このようにターニングポイントを振り返ると、試行錯誤して苦しんだ先、安易な方に流されたくなる時に踏ん張った時に、節目となる前進ができた、と感じます。
そして、それによって、「当たり前のこととしてこれまでも言われてきたことではなく」、でも「言われてみて納得」というイノベーティブなテーマ、課題設定に近づけると体感しました。

この点は、SXLPの他のチームの発表を聞いても、共通しているように感じます。
また、今後仕事その他で、VUCAの時代と言われる現代社会の課題に取り組んでいくうえでも重要な姿勢だと思います。


最後に、チームSCのチーム名の由来についてです。
人々の繋がりの「ソーシャル・キャピタル(Social Capital)」(社会関係資本)としての側面に本チームは着目したので、チーム名をチームSCとしました。

ソーシャル・キャピタルとは、人々の協調行動を活発にすることによって、社会の効率性を高めることのできる、「信頼」「規範」「ネットワーク」といった社会組織の特徴のことです〈アメリカの政治学者、ロバート・パットナムの定義〉(図表15)。物的資本 (Physical Capital) や人的資本 (Human Capital) などと並ぶ概念とされ、近年とりわけ注目が高まっているといわれています。

図表15
(出典) 厚生労働省 「住民組織活動を通じたソーシャル・キャピタル醸成・活用にかかる手引き」

(図表15)内の、結束型ソーシャル・キャピタルと橋渡し型ソーシャル・キャピタルに着目しました。
結束型ソーシャル・キャピタルとは、強い絆で結ばれた家族、親友、近隣住民など、共通の価値観を共有する同質的個人関係、とされます。一方、橋渡し型ソーシャル・キャピタルとは、ある集団やネットワークのメンバーと、その外部にあるネットワークメンバーとの関係で、経験、価値観、背景を異にする個人関係とされます。
(図表3)の2×2の4象限のうち右下部分が(図表15)の結束型、(図表3)の左上部分が(図表15)の橋渡し型に該当すると捉えました。
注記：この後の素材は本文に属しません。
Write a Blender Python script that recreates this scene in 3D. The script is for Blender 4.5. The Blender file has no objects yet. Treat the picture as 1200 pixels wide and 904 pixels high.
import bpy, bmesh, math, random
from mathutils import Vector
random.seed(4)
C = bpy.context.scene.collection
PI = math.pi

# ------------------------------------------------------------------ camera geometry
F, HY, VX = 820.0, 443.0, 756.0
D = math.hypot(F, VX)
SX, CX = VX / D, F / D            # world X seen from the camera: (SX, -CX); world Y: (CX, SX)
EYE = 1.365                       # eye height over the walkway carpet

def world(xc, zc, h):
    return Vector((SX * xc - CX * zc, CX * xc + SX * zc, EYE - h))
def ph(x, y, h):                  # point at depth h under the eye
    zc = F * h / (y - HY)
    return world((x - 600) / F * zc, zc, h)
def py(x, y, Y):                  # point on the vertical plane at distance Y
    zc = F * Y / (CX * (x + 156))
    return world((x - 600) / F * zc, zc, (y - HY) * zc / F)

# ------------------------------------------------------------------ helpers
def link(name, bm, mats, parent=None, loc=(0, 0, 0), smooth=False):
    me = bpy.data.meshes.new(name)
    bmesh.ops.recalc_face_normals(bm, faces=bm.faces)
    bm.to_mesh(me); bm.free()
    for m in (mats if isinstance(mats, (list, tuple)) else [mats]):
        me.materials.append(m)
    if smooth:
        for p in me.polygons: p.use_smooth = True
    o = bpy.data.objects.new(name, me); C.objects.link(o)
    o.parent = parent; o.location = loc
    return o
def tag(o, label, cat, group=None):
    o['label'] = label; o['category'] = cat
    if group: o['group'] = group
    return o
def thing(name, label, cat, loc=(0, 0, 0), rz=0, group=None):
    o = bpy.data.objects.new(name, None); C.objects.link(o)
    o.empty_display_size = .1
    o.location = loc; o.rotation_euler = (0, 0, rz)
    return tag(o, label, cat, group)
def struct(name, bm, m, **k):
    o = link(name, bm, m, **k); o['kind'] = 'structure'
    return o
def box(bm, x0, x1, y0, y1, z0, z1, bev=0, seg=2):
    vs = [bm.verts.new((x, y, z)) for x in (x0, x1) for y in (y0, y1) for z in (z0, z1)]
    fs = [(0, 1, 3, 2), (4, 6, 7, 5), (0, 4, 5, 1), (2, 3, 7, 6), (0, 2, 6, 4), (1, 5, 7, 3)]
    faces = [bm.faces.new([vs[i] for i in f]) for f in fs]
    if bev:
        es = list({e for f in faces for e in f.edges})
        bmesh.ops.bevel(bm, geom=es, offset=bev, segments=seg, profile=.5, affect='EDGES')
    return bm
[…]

チームSC立ち上げ当初は、ソーシャル・キャピタルを自覚的に考えていたわけではありませんでした。そのような社会全体で注目される概念や、その背景にある社会動向をはじめから見て考えたわけでもありませんでした。
しかし、【2】のブレイクスルー、そこに至る人々を取り巻く環境分析などを重ねる中で、橋渡し型ソーシャル・キャピタルが生まれる機会としての観戦の場のポテンシャルが見えてきました。
そこで、最終的にチーム名をチームSC(ソーシャル・キャピタル)としました。


最後になりましたが、ここまで、時間をかけて読んでくださった皆さま、誠にありがとうございました。
今般、5期生として私たちはSXLPに参加し、ここまで記載したような取組みをしてきました。限られた紙幅でお伝えしきれなかった点もありますが、多くの気づきと出会い、思考と行動の機会を得ることができました。
私たちは、これからもSXLPのアルムナイとして、諸先輩方とともにSXLPに関わっていきます。また、5期期間中の取組みの続きもやっていきたいと思っています。
このSXLPで、6期生となる皆さんとお会いできることを楽しみにしています!